Stated goal:
Copy only this: the line containing "Write part 4", the line containing "o.rotation_euler = (R(17", and every line between them, exactly as written.

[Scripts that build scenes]
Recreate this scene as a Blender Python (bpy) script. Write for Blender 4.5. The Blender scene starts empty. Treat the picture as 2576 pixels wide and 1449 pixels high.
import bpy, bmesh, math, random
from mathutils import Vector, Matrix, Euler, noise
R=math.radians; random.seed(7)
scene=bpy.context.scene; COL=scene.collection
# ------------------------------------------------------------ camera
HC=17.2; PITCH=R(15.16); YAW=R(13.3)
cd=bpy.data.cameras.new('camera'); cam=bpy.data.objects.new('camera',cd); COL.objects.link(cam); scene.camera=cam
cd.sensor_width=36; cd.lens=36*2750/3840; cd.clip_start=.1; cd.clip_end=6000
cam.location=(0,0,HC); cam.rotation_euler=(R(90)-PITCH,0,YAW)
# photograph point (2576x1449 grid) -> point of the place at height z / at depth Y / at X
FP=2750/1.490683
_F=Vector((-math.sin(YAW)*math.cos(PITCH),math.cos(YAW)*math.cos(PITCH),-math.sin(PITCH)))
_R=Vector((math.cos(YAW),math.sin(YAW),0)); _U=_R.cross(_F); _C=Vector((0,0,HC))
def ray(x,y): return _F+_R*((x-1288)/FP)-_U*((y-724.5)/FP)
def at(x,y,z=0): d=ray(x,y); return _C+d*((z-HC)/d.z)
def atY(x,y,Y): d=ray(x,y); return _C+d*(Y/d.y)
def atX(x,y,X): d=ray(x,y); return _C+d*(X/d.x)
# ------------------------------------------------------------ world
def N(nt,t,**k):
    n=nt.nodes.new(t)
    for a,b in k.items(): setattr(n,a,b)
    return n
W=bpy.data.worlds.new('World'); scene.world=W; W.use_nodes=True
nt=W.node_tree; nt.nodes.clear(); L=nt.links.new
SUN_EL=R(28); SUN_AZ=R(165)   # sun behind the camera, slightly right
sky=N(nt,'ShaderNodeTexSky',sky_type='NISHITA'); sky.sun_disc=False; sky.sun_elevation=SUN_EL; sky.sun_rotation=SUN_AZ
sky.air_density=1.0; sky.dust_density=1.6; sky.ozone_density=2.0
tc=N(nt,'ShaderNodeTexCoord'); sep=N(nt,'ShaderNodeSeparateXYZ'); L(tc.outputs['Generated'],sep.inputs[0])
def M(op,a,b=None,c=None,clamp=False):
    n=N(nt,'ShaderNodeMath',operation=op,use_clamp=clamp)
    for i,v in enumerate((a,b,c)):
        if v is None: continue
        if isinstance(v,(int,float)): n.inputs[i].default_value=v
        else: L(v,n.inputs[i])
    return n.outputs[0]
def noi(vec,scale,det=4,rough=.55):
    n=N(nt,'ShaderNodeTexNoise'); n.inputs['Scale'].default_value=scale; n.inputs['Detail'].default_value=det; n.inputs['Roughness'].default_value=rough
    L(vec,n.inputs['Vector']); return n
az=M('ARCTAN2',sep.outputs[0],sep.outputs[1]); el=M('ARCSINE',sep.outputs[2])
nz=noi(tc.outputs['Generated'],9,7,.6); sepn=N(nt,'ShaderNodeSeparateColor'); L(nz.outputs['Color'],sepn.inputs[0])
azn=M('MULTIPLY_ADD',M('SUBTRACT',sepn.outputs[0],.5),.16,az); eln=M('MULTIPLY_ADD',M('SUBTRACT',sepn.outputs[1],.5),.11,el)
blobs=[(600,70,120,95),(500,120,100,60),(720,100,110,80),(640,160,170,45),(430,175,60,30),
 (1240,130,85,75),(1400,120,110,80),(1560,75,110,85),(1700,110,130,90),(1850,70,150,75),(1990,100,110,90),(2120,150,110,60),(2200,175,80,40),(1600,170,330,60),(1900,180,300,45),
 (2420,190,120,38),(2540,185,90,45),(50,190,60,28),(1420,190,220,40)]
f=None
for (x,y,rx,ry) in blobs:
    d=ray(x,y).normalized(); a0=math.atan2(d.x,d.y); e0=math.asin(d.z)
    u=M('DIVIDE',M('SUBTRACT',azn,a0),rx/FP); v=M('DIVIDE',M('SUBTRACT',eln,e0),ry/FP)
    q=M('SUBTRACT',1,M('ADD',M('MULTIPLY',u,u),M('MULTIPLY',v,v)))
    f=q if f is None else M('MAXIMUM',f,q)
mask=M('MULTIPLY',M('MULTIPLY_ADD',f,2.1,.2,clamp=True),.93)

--

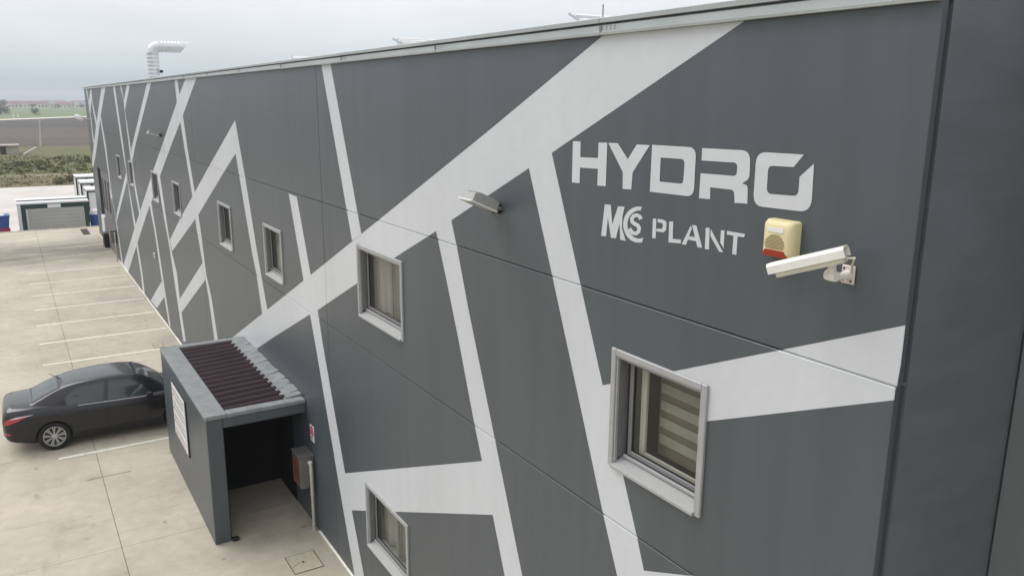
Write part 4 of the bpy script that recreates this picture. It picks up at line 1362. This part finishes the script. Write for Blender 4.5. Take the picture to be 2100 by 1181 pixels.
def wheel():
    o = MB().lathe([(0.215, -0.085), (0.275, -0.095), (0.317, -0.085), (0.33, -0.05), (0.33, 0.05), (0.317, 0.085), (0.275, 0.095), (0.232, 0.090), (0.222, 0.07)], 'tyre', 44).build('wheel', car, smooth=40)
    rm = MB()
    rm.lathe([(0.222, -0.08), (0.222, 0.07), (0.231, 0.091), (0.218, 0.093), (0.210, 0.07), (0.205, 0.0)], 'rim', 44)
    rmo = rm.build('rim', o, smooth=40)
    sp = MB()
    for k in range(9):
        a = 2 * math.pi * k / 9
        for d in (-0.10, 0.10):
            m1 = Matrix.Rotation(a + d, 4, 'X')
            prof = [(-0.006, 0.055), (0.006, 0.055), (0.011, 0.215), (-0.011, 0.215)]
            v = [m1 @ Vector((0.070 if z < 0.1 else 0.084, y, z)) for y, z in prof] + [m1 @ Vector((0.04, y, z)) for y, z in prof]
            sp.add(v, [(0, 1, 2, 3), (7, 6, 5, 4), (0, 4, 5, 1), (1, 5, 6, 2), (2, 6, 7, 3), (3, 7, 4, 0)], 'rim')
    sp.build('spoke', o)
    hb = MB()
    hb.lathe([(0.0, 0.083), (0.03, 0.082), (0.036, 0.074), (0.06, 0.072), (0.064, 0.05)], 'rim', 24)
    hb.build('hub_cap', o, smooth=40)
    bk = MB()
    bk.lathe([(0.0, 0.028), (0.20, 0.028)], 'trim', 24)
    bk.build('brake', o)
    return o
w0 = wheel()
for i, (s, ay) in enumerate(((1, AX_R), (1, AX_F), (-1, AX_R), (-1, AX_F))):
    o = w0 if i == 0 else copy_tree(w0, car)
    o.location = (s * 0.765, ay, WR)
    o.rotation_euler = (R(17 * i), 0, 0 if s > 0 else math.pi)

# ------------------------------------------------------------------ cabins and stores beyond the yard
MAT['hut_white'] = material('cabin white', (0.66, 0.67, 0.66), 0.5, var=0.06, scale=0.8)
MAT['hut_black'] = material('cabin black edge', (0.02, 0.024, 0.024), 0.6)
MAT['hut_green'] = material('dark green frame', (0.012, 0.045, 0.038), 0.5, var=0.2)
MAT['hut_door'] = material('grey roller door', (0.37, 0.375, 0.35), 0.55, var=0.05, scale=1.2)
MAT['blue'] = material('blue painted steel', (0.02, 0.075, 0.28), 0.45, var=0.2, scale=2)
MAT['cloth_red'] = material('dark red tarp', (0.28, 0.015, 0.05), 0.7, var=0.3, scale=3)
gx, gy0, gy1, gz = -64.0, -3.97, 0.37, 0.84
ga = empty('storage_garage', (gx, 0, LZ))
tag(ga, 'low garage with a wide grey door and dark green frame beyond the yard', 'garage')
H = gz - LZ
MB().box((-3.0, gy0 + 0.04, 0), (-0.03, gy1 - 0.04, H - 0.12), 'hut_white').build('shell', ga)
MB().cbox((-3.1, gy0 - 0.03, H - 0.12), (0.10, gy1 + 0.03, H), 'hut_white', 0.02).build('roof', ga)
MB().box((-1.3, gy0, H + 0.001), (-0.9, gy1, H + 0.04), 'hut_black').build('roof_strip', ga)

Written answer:
Write part 4 of the bpy script that recreates this picture. It picks up at line 1362. This part finishes the script. Write for Blender 4.5. Take the picture to be 2100 by 1181 pixels.
def wheel():
    o = MB().lathe([(0.215, -0.085), (0.275, -0.095), (0.317, -0.085), (0.33, -0.05), (0.33, 0.05), (0.317, 0.085), (0.275, 0.095), (0.232, 0.090), (0.222, 0.07)], 'tyre', 44).build('wheel', car, smooth=40)
    rm = MB()
    rm.lathe([(0.222, -0.08), (0.222, 0.07), (0.231, 0.091), (0.218, 0.093), (0.210, 0.07), (0.205, 0.0)], 'rim', 44)
    rmo = rm.build('rim', o, smooth=40)
    sp = MB()
    for k in range(9):
        a = 2 * math.pi * k / 9
        for d in (-0.10, 0.10):
            m1 = Matrix.Rotation(a + d, 4, 'X')
            prof = [(-0.006, 0.055), (0.006, 0.055), (0.011, 0.215), (-0.011, 0.215)]
            v = [m1 @ Vector((0.070 if z < 0.1 else 0.084, y, z)) for y, z in prof] + [m1 @ Vector((0.04, y, z)) for y, z in prof]
            sp.add(v, [(0, 1, 2, 3), (7, 6, 5, 4), (0, 4, 5, 1), (1, 5, 6, 2), (2, 6, 7, 3), (3, 7, 4, 0)], 'rim')
    sp.build('spoke', o)
    hb = MB()
    hb.lathe([(0.0, 0.083), (0.03, 0.082), (0.036, 0.074), (0.06, 0.072), (0.064, 0.05)], 'rim', 24)
    hb.build('hub_cap', o, smooth=40)
    bk = MB()
    bk.lathe([(0.0, 0.028), (0.20, 0.028)], 'trim', 24)
    bk.build('brake', o)
    return o
w0 = wheel()
for i, (s, ay) in enumerate(((1, AX_R), (1, AX_F), (-1, AX_R), (-1, AX_F))):
    o = w0 if i == 0 else copy_tree(w0, car)
    o.location = (s * 0.765, ay, WR)
    o.rotation_euler = (R(17 * i), 0, 0 if s > 0 else math.pi)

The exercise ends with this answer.